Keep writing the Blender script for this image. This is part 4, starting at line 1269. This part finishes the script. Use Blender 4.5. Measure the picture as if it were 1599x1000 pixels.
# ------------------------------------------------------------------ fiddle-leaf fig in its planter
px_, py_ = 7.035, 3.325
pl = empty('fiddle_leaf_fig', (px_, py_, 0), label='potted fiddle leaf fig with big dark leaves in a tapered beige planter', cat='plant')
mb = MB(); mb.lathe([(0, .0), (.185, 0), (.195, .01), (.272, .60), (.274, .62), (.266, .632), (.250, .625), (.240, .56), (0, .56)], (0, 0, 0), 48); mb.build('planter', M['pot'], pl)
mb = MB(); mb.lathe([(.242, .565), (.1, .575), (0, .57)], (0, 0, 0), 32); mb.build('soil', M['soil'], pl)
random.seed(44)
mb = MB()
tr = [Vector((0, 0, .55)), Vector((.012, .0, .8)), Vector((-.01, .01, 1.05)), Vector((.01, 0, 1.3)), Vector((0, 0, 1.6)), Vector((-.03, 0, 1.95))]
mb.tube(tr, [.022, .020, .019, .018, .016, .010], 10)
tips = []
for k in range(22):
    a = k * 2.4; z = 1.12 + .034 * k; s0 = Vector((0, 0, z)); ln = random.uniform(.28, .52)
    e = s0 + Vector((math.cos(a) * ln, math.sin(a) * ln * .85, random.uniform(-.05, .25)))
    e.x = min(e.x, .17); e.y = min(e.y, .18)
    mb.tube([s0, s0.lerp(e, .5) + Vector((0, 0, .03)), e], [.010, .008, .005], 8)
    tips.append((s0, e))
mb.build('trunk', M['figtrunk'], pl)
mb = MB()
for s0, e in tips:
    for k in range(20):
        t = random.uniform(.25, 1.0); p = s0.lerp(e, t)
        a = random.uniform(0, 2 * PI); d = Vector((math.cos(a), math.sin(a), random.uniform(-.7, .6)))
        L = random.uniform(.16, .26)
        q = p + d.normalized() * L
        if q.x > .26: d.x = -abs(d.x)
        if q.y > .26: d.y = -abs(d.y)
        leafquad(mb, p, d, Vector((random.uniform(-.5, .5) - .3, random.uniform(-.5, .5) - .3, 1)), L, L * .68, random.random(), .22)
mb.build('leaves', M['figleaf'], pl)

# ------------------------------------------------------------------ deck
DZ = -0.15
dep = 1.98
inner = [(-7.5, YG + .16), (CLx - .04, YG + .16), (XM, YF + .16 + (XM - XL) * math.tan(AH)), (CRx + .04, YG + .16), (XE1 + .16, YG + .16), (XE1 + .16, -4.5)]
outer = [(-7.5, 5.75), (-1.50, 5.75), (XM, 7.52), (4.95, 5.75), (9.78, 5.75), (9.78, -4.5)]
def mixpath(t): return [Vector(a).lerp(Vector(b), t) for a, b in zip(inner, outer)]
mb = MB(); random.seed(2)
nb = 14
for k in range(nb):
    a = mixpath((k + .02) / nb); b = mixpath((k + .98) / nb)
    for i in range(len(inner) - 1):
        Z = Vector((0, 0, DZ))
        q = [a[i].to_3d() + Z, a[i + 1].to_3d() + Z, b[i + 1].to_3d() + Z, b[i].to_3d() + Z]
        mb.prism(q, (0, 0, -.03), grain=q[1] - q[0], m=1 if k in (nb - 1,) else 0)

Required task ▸
Each line of the material above must be retyped precisely.

The completed task ▸
Keep writing the Blender script for this image. This is part 4, starting at line 1269. This part finishes the script. Use Blender 4.5. Measure the picture as if it were 1599x1000 pixels.
# ------------------------------------------------------------------ fiddle-leaf fig in its planter
px_, py_ = 7.035, 3.325
pl = empty('fiddle_leaf_fig', (px_, py_, 0), label='potted fiddle leaf fig with big dark leaves in a tapered beige planter', cat='plant')
mb = MB(); mb.lathe([(0, .0), (.185, 0), (.195, .01), (.272, .60), (.274, .62), (.266, .632), (.250, .625), (.240, .56), (0, .56)], (0, 0, 0), 48); mb.build('planter', M['pot'], pl)
mb = MB(); mb.lathe([(.242, .565), (.1, .575), (0, .57)], (0, 0, 0), 32); mb.build('soil', M['soil'], pl)
random.seed(44)
mb = MB()
tr = [Vector((0, 0, .55)), Vector((.012, .0, .8)), Vector((-.01, .01, 1.05)), Vector((.01, 0, 1.3)), Vector((0, 0, 1.6)), Vector((-.03, 0, 1.95))]
mb.tube(tr, [.022, .020, .019, .018, .016, .010], 10)
tips = []
for k in range(22):
    a = k * 2.4; z = 1.12 + .034 * k; s0 = Vector((0, 0, z)); ln = random.uniform(.28, .52)
    e = s0 + Vector((math.cos(a) * ln, math.sin(a) * ln * .85, random.uniform(-.05, .25)))
    e.x = min(e.x, .17); e.y = min(e.y, .18)
    mb.tube([s0, s0.lerp(e, .5) + Vector((0, 0, .03)), e], [.010, .008, .005], 8)
    tips.append((s0, e))
mb.build('trunk', M['figtrunk'], pl)
mb = MB()
for s0, e in tips:
    for k in range(20):
        t = random.uniform(.25, 1.0); p = s0.lerp(e, t)
        a = random.uniform(0, 2 * PI); d = Vector((math.cos(a), math.sin(a), random.uniform(-.7, .6)))
        L = random.uniform(.16, .26)
        q = p + d.normalized() * L
        if q.x > .26: d.x = -abs(d.x)
        if q.y > .26: d.y = -abs(d.y)
        leafquad(mb, p, d, Vector((random.uniform(-.5, .5) - .3, random.uniform(-.5, .5) - .3, 1)), L, L * .68, random.random(), .22)
mb.build('leaves', M['figleaf'], pl)

# ------------------------------------------------------------------ deck
DZ = -0.15
dep = 1.98
inner = [(-7.5, YG + .16), (CLx - .04, YG + .16), (XM, YF + .16 + (XM - XL) * math.tan(AH)), (CRx + .04, YG + .16), (XE1 + .16, YG + .16), (XE1 + .16, -4.5)]
outer = [(-7.5, 5.75), (-1.50, 5.75), (XM, 7.52), (4.95, 5.75), (9.78, 5.75), (9.78, -4.5)]
def mixpath(t): return [Vector(a).lerp(Vector(b), t) for a, b in zip(inner, outer)]
mb = MB(); random.seed(2)
nb = 14
for k in range(nb):
    a = mixpath((k + .02) / nb); b = mixpath((k + .98) / nb)
    for i in range(len(inner) - 1):
        Z = Vector((0, 0, DZ))
        q = [a[i].to_3d() + Z, a[i + 1].to_3d() + Z, b[i + 1].to_3d() + Z, b[i].to_3d() + Z]
        mb.prism(q, (0, 0, -.03), grain=q[1] - q[0], m=1 if k in (nb - 1,) else 0)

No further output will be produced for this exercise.